## Goal
From the first line of the data below, copy each line up to the one containing "ctl('1100,400,4.1 1150,360,4.6 1250,330,5.0", and include that line too.

## Supplied information

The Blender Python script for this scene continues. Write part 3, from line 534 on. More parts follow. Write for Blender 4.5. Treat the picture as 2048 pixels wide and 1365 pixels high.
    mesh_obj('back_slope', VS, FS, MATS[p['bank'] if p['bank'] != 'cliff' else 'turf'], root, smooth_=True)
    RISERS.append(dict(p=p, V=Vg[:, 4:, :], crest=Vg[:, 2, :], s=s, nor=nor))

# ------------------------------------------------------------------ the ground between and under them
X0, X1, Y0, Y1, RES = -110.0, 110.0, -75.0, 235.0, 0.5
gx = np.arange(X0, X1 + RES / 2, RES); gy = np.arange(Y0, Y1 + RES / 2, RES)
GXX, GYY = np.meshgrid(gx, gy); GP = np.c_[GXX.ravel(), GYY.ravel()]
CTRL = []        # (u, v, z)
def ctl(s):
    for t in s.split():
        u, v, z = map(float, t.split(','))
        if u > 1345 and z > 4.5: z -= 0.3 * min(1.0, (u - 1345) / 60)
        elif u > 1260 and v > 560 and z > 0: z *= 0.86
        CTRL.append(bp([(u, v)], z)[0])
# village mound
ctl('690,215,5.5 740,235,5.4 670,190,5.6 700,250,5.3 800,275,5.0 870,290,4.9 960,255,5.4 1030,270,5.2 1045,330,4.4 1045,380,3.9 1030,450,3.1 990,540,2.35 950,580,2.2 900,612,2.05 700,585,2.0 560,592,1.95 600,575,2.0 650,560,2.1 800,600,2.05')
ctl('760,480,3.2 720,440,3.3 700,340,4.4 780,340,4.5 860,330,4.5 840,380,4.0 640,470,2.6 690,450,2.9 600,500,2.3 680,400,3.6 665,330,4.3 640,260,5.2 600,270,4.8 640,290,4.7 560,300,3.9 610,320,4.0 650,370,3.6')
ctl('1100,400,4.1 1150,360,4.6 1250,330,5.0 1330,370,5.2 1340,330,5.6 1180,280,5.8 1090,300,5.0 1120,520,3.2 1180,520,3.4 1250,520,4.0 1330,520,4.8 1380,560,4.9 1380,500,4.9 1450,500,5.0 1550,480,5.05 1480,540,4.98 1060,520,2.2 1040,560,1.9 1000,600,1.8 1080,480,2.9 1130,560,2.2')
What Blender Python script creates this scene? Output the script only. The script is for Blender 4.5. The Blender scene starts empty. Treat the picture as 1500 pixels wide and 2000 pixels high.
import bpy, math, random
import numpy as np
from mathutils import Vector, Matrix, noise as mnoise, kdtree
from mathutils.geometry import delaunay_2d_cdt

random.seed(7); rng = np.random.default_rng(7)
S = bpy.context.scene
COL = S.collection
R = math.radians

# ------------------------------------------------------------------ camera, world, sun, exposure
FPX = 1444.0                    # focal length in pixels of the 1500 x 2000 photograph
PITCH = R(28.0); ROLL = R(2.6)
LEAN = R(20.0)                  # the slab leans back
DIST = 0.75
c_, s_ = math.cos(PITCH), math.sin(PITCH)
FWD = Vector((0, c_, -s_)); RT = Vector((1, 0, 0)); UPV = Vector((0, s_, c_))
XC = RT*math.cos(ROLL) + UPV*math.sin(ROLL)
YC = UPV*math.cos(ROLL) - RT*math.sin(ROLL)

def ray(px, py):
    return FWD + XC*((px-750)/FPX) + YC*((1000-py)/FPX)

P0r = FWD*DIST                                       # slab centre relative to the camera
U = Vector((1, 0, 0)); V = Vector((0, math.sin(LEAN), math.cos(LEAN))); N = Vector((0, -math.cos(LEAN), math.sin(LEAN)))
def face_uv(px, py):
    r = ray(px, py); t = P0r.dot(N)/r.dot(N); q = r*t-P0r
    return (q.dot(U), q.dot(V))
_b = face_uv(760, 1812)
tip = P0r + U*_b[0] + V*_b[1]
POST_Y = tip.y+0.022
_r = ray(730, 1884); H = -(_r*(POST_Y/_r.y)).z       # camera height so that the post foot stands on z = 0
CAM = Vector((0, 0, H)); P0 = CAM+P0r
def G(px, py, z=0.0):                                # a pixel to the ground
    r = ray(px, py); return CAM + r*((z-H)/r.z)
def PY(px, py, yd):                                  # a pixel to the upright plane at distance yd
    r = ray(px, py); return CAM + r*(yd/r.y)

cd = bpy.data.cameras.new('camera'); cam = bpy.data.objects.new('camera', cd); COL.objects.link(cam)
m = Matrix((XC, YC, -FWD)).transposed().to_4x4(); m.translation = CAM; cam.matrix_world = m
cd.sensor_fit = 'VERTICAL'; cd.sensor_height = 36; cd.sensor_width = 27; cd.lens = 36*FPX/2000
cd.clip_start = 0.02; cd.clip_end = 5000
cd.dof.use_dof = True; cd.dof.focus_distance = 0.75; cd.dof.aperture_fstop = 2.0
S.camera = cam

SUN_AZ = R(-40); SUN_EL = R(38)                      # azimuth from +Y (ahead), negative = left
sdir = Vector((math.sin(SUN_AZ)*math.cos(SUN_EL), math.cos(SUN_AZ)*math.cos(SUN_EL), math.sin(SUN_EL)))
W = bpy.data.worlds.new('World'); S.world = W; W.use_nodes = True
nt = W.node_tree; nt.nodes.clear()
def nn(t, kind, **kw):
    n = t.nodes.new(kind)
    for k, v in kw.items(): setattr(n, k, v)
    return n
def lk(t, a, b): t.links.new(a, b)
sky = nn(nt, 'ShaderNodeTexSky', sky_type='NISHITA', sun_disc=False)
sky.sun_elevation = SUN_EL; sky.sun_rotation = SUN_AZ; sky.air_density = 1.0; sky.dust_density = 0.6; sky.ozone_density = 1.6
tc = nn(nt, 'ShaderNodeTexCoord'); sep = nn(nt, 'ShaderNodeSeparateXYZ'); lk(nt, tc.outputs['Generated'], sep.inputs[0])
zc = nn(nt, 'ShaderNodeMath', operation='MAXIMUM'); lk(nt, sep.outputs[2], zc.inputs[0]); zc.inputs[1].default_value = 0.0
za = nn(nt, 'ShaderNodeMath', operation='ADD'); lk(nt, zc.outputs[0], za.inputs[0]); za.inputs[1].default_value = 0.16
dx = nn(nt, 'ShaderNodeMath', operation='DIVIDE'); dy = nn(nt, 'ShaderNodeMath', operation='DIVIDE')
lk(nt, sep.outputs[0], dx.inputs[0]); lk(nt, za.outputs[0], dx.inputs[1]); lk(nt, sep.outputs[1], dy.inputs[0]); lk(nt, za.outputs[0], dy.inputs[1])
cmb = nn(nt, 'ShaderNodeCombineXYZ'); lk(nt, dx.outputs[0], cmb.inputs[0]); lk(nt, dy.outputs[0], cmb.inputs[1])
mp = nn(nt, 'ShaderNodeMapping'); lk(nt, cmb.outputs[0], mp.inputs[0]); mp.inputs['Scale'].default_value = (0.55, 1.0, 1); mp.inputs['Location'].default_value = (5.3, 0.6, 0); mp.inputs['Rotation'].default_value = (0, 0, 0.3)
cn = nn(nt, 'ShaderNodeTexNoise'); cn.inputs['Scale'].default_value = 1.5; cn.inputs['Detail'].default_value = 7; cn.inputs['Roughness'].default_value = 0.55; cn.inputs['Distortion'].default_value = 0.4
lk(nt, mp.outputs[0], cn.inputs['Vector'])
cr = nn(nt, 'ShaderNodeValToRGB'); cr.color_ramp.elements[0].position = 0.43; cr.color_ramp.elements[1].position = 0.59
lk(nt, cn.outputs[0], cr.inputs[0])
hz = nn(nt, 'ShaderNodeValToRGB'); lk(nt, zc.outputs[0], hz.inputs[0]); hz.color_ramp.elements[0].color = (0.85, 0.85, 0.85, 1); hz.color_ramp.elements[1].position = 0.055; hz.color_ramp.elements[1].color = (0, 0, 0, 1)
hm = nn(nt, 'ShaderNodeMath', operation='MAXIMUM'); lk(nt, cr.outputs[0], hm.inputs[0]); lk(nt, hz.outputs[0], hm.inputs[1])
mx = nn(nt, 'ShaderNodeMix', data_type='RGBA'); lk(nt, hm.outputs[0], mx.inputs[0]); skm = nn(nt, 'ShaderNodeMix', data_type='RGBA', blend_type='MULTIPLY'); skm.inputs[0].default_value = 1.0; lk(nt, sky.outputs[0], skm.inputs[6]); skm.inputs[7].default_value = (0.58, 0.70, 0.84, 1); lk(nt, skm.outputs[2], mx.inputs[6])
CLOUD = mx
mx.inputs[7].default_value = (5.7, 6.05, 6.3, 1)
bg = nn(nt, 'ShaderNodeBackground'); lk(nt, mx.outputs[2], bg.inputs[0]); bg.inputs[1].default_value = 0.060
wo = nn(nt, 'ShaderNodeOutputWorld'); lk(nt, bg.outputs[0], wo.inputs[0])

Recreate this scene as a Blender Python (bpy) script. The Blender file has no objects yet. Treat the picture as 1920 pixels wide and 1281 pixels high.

## Answer for this exercise
The Blender Python script for this scene continues. Write part 3, from line 534 on. More parts follow. Write for Blender 4.5. Treat the picture as 2048 pixels wide and 1365 pixels high.
    mesh_obj('back_slope', VS, FS, MATS[p['bank'] if p['bank'] != 'cliff' else 'turf'], root, smooth_=True)
    RISERS.append(dict(p=p, V=Vg[:, 4:, :], crest=Vg[:, 2, :], s=s, nor=nor))

# ------------------------------------------------------------------ the ground between and under them
X0, X1, Y0, Y1, RES = -110.0, 110.0, -75.0, 235.0, 0.5
gx = np.arange(X0, X1 + RES / 2, RES); gy = np.arange(Y0, Y1 + RES / 2, RES)
GXX, GYY = np.meshgrid(gx, gy); GP = np.c_[GXX.ravel(), GYY.ravel()]
CTRL = []        # (u, v, z)
def ctl(s):
    for t in s.split():
        u, v, z = map(float, t.split(','))
        if u > 1345 and z > 4.5: z -= 0.3 * min(1.0, (u - 1345) / 60)
        elif u > 1260 and v > 560 and z > 0: z *= 0.86
        CTRL.append(bp([(u, v)], z)[0])
# village mound
ctl('690,215,5.5 740,235,5.4 670,190,5.6 700,250,5.3 800,275,5.0 870,290,4.9 960,255,5.4 1030,270,5.2 1045,330,4.4 1045,380,3.9 1030,450,3.1 990,540,2.35 950,580,2.2 900,612,2.05 700,585,2.0 560,592,1.95 600,575,2.0 650,560,2.1 800,600,2.05')
ctl('760,480,3.2 720,440,3.3 700,340,4.4 780,340,4.5 860,330,4.5 840,380,4.0 640,470,2.6 690,450,2.9 600,500,2.3 680,400,3.6 665,330,4.3 640,260,5.2 600,270,4.8 640,290,4.7 560,300,3.9 610,320,4.0 650,370,3.6')
ctl('1100,400,4.1 1150,360,4.6 1250,330,5.0 1330,370,5.2 1340,330,5.6 1180,280,5.8 1090,300,5.0 1120,520,3.2 1180,520,3.4 1250,520,4.0 1330,520,4.8 1380,560,4.9 1380,500,4.9 1450,500,5.0 1550,480,5.05 1480,540,4.98 1060,520,2.2 1040,560,1.9 1000,600,1.8 1080,480,2.9 1130,560,2.2')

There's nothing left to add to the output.